I went to the Cervantes Institute on Friday for the first of a series of conversations between Paul Preston, historian of the Spanish Civil War, and British writers who have lived in Spain.
He started with Michael Jacobs (a contributor to the Telegraph’s Saturday magazine and our travel pages), who laid into the stereotyping that fills so much travel writing about Spain. He said he would “rather die of poverty” than reinforce some of those stereotypes, among them the notion that “the real Spain is Andalusia” or that the country as a whole is fundamentally Moorish.
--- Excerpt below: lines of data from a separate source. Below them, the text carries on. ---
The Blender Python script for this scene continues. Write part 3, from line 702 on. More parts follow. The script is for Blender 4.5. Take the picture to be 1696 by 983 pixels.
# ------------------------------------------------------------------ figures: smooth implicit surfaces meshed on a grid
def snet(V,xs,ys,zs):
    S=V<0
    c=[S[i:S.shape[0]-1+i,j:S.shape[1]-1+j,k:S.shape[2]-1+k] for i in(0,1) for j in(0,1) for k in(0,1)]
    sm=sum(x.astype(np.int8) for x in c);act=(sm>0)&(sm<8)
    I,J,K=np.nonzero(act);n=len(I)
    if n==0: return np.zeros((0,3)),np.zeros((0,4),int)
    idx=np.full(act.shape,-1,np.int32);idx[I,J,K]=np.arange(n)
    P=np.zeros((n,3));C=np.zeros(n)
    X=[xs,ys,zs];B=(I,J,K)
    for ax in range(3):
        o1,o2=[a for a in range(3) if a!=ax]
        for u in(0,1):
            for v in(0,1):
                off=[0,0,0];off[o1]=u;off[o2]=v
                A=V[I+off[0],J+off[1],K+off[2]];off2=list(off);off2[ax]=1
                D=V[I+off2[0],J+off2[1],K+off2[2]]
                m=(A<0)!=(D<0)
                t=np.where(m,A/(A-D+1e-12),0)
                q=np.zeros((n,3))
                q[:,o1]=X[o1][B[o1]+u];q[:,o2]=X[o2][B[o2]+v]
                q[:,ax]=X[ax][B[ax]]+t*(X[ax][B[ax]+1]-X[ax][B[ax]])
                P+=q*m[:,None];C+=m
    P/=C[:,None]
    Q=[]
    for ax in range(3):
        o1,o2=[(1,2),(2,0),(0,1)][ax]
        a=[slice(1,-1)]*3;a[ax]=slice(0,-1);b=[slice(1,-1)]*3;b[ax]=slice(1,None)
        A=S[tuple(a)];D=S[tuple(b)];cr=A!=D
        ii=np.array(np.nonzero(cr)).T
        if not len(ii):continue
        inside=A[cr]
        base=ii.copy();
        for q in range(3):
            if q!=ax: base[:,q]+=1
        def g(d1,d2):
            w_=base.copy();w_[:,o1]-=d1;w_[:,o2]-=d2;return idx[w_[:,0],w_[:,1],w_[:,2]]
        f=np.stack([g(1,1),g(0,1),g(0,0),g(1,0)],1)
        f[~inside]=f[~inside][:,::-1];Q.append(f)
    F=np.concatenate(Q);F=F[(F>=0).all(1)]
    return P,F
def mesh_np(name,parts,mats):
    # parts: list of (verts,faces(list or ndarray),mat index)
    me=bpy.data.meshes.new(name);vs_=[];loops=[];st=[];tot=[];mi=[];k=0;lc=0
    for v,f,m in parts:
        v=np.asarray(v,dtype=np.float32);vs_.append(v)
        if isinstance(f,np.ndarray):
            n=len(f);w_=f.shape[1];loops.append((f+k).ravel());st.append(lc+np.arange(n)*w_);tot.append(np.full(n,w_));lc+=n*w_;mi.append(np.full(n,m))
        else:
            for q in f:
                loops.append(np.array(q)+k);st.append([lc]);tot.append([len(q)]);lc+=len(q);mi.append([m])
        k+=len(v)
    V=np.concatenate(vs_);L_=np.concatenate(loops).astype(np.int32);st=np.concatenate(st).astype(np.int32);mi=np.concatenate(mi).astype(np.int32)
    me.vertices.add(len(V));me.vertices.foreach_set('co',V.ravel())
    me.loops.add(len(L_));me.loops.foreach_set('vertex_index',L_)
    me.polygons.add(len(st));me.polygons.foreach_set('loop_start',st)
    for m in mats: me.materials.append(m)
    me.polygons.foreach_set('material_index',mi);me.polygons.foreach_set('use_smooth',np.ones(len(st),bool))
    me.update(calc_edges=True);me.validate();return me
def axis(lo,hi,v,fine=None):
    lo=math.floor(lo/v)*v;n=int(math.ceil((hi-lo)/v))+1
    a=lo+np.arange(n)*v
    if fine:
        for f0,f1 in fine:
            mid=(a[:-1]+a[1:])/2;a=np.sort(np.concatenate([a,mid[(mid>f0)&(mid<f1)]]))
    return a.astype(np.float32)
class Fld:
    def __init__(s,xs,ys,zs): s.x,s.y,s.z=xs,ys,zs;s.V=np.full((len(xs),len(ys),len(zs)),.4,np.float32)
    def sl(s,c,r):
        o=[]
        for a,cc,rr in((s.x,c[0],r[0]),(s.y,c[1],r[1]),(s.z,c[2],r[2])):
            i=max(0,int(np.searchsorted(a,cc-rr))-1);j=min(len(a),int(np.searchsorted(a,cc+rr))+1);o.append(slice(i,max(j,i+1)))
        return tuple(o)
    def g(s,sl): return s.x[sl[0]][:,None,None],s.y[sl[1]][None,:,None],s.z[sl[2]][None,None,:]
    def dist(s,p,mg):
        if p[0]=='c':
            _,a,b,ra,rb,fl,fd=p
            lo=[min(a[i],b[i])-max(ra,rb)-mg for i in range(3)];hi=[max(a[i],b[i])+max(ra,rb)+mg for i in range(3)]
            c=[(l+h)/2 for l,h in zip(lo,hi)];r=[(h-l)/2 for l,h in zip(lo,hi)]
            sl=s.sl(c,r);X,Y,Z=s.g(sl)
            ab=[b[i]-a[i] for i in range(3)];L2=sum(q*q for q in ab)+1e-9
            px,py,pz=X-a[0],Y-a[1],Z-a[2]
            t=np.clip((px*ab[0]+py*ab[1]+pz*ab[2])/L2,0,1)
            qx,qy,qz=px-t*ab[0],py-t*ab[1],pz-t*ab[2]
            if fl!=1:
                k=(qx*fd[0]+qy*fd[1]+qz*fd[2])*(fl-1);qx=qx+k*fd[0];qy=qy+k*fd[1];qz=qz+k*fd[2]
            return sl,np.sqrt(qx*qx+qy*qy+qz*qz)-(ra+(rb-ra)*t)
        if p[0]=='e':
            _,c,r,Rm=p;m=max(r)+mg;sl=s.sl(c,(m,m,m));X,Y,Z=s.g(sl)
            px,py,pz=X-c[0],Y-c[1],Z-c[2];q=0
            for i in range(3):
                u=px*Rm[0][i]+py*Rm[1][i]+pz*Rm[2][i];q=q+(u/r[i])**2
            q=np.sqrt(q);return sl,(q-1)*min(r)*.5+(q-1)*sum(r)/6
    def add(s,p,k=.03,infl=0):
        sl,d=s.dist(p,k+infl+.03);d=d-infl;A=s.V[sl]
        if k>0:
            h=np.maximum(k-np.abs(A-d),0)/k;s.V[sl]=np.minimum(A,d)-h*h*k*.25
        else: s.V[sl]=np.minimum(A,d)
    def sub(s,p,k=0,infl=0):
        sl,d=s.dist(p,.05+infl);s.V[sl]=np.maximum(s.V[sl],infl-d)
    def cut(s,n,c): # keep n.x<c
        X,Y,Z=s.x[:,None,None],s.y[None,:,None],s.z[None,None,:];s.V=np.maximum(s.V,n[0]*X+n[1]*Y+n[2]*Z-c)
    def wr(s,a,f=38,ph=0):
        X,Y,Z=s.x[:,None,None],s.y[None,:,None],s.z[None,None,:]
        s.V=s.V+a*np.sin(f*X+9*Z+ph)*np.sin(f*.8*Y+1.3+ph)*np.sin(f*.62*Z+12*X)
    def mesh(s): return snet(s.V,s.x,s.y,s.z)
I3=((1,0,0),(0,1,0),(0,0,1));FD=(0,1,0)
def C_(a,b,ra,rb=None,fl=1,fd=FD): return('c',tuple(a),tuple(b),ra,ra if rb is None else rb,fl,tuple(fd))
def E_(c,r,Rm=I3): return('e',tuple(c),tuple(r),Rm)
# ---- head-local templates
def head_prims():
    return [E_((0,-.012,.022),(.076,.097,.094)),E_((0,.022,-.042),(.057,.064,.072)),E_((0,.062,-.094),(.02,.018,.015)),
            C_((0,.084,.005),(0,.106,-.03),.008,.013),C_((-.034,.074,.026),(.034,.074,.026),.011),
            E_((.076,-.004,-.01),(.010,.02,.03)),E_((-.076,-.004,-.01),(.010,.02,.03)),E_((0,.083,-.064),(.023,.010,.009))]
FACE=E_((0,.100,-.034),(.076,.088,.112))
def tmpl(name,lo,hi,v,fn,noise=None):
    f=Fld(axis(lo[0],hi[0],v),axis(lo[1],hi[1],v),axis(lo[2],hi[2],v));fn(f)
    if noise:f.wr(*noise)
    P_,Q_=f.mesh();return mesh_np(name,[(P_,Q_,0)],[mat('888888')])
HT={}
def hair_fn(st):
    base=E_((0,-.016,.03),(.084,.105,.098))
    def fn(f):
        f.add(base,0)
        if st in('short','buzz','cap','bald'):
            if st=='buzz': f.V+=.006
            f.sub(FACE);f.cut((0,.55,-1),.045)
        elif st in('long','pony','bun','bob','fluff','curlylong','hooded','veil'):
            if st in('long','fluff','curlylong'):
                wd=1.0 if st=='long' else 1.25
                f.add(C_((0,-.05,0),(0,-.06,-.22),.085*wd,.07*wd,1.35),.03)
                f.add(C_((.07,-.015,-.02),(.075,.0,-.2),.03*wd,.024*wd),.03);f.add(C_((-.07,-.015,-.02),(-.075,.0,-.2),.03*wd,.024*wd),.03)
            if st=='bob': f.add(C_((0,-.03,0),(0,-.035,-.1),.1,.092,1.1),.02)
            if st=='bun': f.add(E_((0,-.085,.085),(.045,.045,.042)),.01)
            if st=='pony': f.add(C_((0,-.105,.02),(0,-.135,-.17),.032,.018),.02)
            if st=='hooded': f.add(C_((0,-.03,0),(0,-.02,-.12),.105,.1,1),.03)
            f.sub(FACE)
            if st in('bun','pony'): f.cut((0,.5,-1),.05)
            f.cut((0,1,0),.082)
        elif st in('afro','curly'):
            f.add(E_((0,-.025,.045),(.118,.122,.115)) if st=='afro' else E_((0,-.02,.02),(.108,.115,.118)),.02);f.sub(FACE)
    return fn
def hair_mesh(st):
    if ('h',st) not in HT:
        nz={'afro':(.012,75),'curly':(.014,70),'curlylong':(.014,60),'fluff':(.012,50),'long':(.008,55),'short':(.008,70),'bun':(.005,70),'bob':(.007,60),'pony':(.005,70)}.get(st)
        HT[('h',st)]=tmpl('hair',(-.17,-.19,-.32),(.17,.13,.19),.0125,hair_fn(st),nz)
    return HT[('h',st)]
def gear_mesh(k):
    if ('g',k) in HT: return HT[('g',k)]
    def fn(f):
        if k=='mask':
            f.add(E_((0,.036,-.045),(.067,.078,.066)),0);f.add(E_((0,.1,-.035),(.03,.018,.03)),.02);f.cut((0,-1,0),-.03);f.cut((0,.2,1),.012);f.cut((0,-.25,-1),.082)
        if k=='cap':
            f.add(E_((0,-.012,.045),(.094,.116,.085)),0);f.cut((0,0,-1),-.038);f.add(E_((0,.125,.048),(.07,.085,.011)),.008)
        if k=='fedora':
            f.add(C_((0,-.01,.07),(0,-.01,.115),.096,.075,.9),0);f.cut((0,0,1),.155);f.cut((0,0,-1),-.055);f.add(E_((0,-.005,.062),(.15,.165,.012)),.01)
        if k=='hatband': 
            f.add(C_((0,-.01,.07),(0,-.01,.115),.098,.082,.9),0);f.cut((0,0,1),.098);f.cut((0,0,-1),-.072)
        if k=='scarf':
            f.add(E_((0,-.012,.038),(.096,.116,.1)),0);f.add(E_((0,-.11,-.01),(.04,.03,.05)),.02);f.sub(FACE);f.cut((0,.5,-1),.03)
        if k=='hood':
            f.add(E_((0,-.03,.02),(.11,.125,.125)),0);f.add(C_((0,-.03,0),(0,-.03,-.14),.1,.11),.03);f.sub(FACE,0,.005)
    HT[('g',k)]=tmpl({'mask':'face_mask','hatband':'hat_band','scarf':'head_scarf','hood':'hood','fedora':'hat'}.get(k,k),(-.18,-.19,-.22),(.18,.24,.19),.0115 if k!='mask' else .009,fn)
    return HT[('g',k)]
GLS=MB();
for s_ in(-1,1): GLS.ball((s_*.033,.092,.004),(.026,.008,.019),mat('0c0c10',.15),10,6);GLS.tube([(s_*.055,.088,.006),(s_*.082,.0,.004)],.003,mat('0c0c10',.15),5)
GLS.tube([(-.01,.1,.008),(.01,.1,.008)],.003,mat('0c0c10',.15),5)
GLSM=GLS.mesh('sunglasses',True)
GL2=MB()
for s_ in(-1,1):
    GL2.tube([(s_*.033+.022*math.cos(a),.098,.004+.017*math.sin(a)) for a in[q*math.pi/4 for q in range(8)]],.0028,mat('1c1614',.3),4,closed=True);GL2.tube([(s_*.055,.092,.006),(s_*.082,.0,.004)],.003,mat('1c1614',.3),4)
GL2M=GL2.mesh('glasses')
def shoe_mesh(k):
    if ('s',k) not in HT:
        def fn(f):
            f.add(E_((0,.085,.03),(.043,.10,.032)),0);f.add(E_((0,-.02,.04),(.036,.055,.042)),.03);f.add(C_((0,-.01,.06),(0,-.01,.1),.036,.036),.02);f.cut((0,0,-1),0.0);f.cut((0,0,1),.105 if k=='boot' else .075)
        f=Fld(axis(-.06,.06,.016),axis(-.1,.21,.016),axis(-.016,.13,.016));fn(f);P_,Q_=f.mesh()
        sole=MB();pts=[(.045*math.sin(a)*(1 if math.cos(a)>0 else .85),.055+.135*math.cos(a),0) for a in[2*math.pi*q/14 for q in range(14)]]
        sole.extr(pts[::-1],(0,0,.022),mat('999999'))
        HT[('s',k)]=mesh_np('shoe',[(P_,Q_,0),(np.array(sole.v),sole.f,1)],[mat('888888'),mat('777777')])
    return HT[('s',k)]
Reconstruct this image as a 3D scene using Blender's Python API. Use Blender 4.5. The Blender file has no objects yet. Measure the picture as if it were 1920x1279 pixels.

He had no time for mysticism, and found duende “a particularly irritating concept”.
I thought he was a little unfair to newspaper travel sections, which may perpetuate some of the clichés but have also given space in recent years to those who challenge them — including himself.
But he’s right that many who go in search of the “real Spain”, a place they perceive as rural and unchanged, have failed to record and reflect the effect that immigration is having on the country. Jacobs said he had grown used to the sight of shepherds in out-of-the-way parts chattering into mobile phones. But on a walk recently in the footsteps of El Cid, he was startled to meet a shepherd who didn’t understand Spanish — he turned out to be Romanian. In Jacobs’s own corner of Andalusia, Frailes, he was living in a community that included not only Romanians but Moroccans, Ecuadoreans and Bolivians.
The conversation touched on the legacy of the Civil War, on the question of whether Spain is one country or many, and on the largely one-way movement of travel writers between Britain and Spain.
When asked why he did not write more about the Basque Country, Jacobs said that it was a lovely part of the world but that when he had last written about it he had received emails telling him that he wouldn’t be welcome to return. “On top of my Jewish-Catholic paranoia, the prospect of being threatened by a Basque is not particularly appealing.”
Someone in the audience asked why no British writers were interested in the Canary Islands, prompting Jacobs to point out that Galicia, too, had been neglected as a subject. And why, someone asked, were Spanish writers not examining the weird ways of the British as energetically as everyone from Richard Ford to Chris Stewart had reported on the Spanish.
Jacobs said: “The Spanish have taken a great interest in what the British say about them, but the British have taken no interest whatsoever in what the Spanish say about them.”
Preston noted that there was a similar imbalance in academic study. “There are Spanish academics who think they know about Britain,” he joked, “but this takes the form of wearing dicky bows.”
Judging from this one, the next couple of sessions should be worth hearing. On February 26 Professor Preston will be talking to Jason Webster (writer, among other things, of a bestseller entitled Duende) and on March 18 to Chris Stewart, author of Driving Over Lemons. For details see the Cervantes Institute website under “Cultural Events”.


One Response to “British writers on Spain at the Cervantes Institute”  

  1. 1 Annie Bennett

    Michael Jacobs is totally right about the obsession with Andalusia being the ‘real Spain’; more like the real hackneyed old travel cliche. But a few of us hispanophiles are doing our best to write about the the joys of the north, Castilla-Leon (which is the ‘real Spain’ if anything is), and yes, even the Canary Islands in a non-package-tour-hell way. Sorry I’m missing this series of talks and look forward to reports on the others.